Tom, my dad (Terrill Collier) actually introduced me to you in think in Chicago after one of the Tour Des Trees ride. We all ended up going out for Turkish food, i think.

No, i'm not the Lorax, that was Dad.

The BCMA was tougher than I thought it would be. I passed, but i really should have studied for it. I would actually encourage you to take a couple of college level soils and arboriculture classes to prepare.
 
1) drove around In a tractor
Picking up golf balls at a golf range from age 12-16
2) worked for
Ministry of natural resources 16-21 maintenance in provincial parks and forest fire fighting, where I first began using chain saws and such. Cutting down trees with crowns on fire was pretty fun and crazy !
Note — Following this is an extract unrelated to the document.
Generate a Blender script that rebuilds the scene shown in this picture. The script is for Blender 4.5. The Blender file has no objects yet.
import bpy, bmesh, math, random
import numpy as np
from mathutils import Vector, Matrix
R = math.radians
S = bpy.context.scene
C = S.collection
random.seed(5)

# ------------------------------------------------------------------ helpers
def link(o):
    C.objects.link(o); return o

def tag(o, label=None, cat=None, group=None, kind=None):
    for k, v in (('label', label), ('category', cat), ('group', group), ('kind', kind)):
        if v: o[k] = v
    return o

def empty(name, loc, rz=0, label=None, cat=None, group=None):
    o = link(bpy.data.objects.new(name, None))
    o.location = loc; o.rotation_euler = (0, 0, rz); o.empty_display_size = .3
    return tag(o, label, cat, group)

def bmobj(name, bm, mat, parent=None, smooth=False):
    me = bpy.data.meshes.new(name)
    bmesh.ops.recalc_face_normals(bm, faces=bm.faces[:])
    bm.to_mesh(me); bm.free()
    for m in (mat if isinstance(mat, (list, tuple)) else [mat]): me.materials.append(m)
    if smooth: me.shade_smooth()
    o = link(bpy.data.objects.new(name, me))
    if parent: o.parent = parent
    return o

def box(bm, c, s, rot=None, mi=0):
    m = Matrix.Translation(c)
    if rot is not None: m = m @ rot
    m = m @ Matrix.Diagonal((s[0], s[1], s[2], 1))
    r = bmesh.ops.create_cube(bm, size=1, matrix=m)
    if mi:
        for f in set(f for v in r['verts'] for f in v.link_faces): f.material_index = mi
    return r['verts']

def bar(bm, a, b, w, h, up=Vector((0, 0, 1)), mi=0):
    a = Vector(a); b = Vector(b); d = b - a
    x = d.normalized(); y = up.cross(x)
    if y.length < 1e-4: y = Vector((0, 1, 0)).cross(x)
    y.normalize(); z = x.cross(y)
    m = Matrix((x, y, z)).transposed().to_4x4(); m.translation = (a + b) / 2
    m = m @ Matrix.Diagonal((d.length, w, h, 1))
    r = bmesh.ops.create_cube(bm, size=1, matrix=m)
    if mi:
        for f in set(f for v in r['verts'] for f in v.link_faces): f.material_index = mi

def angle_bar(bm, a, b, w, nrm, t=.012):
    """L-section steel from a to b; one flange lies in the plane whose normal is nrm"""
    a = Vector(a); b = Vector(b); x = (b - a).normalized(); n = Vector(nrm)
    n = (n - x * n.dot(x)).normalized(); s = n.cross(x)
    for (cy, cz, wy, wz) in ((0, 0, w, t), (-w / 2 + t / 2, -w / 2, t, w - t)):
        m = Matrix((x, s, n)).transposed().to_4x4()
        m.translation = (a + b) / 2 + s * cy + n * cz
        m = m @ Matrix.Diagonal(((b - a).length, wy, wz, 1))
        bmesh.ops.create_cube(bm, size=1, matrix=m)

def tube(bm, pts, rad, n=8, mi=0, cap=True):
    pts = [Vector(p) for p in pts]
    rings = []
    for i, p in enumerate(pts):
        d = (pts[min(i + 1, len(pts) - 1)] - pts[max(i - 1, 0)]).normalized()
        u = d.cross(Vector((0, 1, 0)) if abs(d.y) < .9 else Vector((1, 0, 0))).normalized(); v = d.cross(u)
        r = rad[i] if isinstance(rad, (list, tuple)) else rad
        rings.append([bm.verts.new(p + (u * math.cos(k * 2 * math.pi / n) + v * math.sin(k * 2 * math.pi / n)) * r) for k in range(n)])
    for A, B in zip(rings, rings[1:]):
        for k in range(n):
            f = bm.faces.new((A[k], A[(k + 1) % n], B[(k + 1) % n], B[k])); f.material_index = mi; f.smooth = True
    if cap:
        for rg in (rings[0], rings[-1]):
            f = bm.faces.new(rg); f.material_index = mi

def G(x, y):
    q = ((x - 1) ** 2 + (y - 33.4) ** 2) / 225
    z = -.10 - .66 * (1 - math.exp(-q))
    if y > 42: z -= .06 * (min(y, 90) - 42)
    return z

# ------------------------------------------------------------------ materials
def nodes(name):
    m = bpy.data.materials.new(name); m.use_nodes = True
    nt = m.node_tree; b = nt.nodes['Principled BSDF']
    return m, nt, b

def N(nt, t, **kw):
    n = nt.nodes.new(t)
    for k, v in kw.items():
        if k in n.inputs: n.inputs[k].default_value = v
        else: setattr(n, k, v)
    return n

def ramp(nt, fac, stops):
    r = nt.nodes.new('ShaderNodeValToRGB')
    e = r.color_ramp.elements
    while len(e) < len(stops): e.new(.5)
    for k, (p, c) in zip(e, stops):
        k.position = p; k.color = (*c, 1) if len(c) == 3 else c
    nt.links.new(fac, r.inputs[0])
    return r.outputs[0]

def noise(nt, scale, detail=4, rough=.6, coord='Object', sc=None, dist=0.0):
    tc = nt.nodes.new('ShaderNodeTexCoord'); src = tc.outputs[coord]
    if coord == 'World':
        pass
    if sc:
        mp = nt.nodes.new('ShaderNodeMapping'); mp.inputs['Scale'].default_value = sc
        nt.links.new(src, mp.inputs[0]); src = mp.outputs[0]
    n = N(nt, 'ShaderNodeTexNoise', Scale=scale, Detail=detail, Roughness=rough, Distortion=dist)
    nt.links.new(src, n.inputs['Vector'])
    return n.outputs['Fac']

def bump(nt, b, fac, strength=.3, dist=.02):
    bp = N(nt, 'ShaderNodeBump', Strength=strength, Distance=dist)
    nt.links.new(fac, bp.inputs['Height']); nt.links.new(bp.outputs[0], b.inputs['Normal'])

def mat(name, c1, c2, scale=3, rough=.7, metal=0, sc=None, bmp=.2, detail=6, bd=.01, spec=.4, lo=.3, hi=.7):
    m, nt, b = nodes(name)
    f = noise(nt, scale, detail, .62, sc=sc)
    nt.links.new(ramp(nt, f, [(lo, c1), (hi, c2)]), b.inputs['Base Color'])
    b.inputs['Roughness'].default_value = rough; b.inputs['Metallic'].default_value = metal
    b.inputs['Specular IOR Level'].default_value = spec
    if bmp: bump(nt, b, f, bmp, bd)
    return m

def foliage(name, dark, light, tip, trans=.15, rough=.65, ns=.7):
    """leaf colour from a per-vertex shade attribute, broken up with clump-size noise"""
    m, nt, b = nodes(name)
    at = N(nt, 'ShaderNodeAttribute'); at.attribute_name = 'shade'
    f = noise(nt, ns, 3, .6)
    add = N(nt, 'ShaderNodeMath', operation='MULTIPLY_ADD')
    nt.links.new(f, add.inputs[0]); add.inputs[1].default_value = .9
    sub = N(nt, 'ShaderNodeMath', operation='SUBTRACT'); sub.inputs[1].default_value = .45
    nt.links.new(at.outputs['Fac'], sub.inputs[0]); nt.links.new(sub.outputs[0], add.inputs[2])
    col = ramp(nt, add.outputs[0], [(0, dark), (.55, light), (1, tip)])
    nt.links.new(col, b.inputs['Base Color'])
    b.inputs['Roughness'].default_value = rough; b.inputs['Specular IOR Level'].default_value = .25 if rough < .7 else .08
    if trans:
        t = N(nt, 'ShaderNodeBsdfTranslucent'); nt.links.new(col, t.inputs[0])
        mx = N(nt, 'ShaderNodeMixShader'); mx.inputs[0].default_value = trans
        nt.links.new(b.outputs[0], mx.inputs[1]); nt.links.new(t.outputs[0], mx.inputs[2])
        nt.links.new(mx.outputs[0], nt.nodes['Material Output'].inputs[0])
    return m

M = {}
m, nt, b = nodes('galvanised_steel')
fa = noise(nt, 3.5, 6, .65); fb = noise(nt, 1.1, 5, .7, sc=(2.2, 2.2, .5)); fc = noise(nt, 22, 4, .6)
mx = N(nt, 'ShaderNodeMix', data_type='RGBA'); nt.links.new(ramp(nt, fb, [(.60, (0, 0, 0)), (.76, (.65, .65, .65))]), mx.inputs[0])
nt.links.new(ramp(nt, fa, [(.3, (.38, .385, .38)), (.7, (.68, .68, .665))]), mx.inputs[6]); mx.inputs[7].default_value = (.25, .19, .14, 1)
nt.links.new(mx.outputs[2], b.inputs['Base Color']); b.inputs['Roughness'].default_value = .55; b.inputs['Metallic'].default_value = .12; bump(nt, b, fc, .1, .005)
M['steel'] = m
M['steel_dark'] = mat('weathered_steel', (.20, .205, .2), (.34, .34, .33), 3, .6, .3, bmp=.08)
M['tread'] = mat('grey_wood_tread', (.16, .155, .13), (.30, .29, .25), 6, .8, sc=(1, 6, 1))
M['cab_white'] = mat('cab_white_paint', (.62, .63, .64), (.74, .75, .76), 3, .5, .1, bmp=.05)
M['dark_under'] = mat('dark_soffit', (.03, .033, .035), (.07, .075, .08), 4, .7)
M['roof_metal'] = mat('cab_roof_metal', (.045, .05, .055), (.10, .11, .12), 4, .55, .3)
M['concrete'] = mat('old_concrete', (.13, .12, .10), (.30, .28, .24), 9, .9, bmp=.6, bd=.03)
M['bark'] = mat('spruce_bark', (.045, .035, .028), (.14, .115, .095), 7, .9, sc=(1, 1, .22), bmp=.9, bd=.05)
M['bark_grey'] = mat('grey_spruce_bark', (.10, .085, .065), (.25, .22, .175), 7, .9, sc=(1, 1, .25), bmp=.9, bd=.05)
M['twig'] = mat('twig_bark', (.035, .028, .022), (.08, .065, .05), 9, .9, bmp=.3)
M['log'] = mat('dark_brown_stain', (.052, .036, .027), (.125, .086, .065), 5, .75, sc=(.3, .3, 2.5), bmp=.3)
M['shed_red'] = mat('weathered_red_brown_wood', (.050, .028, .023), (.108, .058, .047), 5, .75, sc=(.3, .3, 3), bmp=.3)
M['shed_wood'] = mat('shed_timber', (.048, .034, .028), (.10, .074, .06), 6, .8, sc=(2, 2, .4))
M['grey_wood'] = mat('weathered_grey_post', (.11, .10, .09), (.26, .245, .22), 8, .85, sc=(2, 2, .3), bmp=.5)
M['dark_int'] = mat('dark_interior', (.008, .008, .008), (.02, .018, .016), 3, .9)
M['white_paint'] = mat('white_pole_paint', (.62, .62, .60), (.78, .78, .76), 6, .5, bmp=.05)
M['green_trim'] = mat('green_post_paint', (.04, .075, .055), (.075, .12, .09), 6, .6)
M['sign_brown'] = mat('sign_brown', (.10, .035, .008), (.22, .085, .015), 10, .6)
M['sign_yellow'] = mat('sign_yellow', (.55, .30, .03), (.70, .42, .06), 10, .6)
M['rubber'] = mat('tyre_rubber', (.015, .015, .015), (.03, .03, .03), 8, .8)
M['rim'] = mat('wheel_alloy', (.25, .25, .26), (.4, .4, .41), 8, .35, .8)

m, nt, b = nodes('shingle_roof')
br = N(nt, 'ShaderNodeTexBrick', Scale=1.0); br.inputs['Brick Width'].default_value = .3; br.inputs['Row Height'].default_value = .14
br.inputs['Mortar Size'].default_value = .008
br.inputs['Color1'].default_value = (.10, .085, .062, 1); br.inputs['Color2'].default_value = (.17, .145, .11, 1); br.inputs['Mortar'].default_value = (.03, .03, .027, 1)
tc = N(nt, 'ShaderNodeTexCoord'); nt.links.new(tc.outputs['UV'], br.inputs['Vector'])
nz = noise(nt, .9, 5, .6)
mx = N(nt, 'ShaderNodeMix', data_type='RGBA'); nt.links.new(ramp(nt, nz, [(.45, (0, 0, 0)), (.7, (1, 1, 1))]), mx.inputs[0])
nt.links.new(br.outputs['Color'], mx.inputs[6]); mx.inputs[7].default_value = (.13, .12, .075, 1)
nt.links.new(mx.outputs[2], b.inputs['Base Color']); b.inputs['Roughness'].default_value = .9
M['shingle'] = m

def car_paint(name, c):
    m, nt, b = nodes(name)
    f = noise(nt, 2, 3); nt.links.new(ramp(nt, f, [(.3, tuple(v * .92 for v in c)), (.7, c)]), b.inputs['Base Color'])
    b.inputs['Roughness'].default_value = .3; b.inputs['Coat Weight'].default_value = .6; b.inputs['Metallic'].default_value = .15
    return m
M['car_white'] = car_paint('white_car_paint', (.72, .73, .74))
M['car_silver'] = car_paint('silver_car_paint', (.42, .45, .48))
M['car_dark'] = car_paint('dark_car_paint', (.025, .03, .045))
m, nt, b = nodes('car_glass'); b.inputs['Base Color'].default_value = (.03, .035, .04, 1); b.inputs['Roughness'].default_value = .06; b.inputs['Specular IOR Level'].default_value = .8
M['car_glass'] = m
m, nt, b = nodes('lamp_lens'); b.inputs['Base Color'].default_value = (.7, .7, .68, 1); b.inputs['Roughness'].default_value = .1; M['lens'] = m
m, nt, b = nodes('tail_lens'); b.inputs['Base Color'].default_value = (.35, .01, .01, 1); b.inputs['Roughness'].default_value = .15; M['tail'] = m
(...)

3) refereed hockey from age 10-36 did all the way up to major junior A
4) volunteer firefighter for 15 years - did get a yearly pay cheque but wasn't in it for the money
5) police communications operator 16 years, ran my tree business 12 of those years pretty much full time between and during shifts
6) finally packed in my police government job 3 years ago and fully full time running my tree biz. Was a good time to leave that job, was losing my patience and insanity !!!